Another major challenge facing the shipping industry is the potential for overcapacity in the second half of the year. According to Alphaliner, global capacity has reached a record high of 30,385,045 TEU. Although freight rates have softened, shipping companies still maintain considerable profitability compared to the earlier surge in rates.
On July 25, UK-based maritime consultancy Drewry noted that container shipping rates had peaked. The market reacted swiftly, and by noon on August 1, major freight forwarders reported that the latest rates for the US West Coast route had dropped by $200 per FEU, while the US East Coast route saw a $300 reduction. However, by evening, shipping companies announced adjustments to the reductions, now at $500 per FEU. This adjustment reflects intense market competition.
According to freight forwarders, since July, non-alliance container shipping companies have re-entered the US West Coast market, offering highly competitive rates as low as $4,800 per FEU, undercutting alliance members by over $1,400. Under market pressure and the low-price strategies of non-alliance companies, alliance vessels have had to increase rate reductions to adapt to market changes.
As of August 1, the latest rates for the US West Coast route ranged between $5,700 and $6,000, while the US East Coast route dropped from $9,700 to $9,200. Rates for the Europe route remained relatively stable at around $8,600. The decline in rates is attributed not only to growing capacity but also to improved congestion at major international hub ports. Drewry reported that most Asian container terminals are no longer congested, with only Los Angeles and Long Beach facing congestion in the US, while major Northern European ports still encounter challenges.
Industry insiders noted that container shipping rates may continue to decline this week, with relative stability on the US East Coast and Europe routes due to weather-related delays near the Cape of Good Hope. With expected growth in seasonal orders, shipping companies may consider rate increases after mid-August.
The current decline in freight rates can be attributed to three main factors: first, after 13 consecutive weeks of significant rate increases, the market needed a correction to adapt to demand changes; second, smaller shipping companies on the US West Coast route have used low-price strategies to capture market share; and third, demand in the Asia region did not significantly improve in July, partly due to a surge in shipments in June, leading to a continued decline in rates.
A prominent logistics expert stated that demand is expected to recover in August, with contract rates for Far East to Europe and US East Coast routes outperforming spot rates, indicating tight supply-demand dynamics.
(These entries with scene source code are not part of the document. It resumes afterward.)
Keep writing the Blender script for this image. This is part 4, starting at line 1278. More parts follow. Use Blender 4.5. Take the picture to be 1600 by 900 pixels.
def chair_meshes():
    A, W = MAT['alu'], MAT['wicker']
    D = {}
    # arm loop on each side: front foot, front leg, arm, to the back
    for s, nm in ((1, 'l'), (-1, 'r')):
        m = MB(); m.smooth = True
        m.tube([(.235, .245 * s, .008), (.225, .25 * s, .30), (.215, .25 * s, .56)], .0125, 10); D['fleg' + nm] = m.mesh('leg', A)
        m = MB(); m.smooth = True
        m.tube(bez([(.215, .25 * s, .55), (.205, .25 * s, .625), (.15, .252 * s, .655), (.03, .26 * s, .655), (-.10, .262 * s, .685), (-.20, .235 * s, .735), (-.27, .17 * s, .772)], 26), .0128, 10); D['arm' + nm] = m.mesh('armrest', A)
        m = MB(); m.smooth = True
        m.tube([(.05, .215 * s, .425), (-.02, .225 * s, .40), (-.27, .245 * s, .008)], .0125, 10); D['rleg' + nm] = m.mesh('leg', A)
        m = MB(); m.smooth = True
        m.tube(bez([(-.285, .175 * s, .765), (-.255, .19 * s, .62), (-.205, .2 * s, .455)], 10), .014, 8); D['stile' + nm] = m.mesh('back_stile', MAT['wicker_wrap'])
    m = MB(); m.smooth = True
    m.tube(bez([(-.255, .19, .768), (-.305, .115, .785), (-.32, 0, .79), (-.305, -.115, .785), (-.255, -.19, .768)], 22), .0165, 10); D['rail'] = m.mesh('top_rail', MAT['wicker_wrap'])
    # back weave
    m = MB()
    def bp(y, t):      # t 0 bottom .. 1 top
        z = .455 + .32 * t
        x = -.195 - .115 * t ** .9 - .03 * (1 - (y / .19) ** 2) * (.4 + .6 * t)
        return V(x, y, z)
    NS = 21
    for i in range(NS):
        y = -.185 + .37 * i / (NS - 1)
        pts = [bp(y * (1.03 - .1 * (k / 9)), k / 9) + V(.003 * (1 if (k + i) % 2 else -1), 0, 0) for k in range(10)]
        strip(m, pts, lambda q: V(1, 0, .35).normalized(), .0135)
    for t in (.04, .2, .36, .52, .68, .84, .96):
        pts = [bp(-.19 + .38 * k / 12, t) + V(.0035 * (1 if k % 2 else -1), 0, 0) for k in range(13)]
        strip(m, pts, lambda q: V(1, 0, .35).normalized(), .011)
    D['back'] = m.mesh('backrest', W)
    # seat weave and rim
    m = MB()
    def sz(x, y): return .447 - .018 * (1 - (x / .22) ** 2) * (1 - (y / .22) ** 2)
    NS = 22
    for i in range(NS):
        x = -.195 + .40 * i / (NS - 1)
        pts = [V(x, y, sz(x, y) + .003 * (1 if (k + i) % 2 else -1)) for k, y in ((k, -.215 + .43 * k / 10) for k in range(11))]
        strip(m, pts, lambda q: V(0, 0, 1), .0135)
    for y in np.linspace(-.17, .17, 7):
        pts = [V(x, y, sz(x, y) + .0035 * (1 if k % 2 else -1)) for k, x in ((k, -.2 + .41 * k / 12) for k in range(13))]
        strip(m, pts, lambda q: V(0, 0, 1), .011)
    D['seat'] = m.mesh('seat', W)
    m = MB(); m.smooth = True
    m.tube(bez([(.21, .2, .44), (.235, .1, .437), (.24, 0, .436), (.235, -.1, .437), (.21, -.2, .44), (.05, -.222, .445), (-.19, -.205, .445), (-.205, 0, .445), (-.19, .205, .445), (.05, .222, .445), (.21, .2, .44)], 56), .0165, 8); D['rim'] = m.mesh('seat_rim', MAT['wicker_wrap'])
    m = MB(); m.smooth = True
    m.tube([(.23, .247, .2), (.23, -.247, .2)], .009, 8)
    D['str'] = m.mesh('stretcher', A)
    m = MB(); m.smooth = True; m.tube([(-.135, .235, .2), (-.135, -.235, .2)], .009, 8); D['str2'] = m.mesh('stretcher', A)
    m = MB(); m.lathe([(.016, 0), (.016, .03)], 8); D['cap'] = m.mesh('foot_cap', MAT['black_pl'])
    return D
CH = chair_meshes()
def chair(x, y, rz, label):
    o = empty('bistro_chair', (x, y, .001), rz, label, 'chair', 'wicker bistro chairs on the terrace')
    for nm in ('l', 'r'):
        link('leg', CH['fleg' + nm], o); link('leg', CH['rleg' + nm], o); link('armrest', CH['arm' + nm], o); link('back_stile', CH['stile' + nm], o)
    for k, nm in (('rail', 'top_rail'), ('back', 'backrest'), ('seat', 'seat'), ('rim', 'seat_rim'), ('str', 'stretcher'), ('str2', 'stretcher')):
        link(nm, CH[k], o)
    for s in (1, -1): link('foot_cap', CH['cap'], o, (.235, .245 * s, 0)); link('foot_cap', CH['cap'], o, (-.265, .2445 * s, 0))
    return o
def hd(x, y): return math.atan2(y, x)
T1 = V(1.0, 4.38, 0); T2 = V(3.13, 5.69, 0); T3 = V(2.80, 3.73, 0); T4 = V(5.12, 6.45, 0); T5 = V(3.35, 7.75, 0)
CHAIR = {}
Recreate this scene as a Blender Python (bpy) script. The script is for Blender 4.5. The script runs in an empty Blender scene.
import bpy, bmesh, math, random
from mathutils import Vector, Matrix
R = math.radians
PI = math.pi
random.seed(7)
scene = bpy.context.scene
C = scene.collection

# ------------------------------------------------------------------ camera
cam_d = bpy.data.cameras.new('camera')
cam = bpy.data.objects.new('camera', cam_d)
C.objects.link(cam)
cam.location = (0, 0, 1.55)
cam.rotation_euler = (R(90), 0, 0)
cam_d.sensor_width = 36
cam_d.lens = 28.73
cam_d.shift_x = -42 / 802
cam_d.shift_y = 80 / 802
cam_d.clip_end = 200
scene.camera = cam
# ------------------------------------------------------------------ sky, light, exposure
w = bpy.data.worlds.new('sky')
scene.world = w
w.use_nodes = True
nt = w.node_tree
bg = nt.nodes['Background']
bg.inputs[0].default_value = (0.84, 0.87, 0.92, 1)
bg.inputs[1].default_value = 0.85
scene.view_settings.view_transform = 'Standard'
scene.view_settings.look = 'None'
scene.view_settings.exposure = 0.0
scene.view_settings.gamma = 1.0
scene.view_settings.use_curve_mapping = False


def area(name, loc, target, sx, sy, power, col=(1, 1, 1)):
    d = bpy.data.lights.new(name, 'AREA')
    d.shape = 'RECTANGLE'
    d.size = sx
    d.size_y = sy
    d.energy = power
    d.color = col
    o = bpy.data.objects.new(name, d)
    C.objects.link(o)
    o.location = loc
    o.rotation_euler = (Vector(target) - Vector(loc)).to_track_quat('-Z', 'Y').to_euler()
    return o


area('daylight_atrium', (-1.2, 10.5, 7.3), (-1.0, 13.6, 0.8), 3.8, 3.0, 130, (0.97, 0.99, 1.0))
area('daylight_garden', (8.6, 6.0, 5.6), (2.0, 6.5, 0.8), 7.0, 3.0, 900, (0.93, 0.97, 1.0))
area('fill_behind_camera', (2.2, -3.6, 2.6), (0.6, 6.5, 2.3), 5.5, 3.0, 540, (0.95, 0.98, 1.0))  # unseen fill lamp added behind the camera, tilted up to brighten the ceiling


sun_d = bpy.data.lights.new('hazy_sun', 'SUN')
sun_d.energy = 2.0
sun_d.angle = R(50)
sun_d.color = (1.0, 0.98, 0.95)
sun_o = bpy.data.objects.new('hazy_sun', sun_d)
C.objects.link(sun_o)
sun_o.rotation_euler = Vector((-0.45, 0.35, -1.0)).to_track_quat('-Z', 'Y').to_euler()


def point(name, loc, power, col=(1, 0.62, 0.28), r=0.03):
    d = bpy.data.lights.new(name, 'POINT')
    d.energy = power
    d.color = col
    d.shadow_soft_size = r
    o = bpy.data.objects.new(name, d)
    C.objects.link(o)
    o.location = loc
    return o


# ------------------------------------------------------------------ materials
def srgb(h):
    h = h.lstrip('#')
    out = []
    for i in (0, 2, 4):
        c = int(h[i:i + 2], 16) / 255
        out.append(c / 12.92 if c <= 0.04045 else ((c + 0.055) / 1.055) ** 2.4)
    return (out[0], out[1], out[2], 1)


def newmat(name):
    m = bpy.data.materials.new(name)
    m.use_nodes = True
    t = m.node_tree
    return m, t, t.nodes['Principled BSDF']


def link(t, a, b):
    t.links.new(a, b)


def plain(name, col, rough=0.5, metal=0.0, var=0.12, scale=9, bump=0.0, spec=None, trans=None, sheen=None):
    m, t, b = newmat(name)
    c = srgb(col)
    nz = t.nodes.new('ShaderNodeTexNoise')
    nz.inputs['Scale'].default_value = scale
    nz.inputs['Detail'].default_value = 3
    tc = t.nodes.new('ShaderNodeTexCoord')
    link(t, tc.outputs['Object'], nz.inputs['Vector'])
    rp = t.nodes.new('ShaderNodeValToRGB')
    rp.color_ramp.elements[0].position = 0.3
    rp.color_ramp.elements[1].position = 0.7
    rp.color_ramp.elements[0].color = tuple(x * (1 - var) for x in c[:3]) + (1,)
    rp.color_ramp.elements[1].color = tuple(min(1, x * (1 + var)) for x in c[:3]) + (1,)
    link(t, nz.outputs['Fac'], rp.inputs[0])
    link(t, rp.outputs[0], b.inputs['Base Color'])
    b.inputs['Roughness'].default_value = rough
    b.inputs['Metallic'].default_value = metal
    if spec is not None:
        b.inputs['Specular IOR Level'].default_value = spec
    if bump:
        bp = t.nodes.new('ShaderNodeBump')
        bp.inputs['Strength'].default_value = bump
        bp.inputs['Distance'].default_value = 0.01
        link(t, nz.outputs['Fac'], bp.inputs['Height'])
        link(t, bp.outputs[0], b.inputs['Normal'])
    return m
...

Recent observations show increasing export volumes, with several shipping companies planning to implement GRI (General Rate Increase) and peak season surcharges in August, ranging from $1,000 to $2,000 per FEU. These additional charges further highlight the imbalance in market supply and demand.
The shipping industry widely believes that global container shipping has entered its traditional peak season, but the market still faces shortages of containers and vessels. The slight adjustments in rates for US East Coast and Europe routes reflect ongoing supply-demand tensions. The Far East to US West Coast route, with its high rates, has attracted regional operators using smaller vessels, further accelerating the decline in rates. Currently, the global shipping market is in a phase of dynamic adjustment, with rate fluctuations, overcapacity, and competitive shifts shaping its future trajectory.
The SCFI on August 2 showed the following rates: Far East to Europe at $4,907, down $84 (1.68%); Far East to Mediterranean at $4,997/TEU, down $273 (5.18%) from the previous week; Far East to US West Coast at $6,245/FEU, down $418 (6.27%); Far East to US East Coast at $9,346/FEU, down $211 (2.21%); Persian Gulf route at $2,217 per TEU, down $2 (0.1%); and South America (Santos) route at $7,867 per TEU, down $72 (0.9%).
In conclusion, the global shipping market is undergoing profound changes in freight rate fluctuations and competitive dynamics. Although rates are currently declining, anticipated demand recovery and seasonal order growth may drive rate increases after mid-August. Shipping companies and freight forwarders must closely monitor market trends and adapt strategies flexibly to navigate the evolving environment.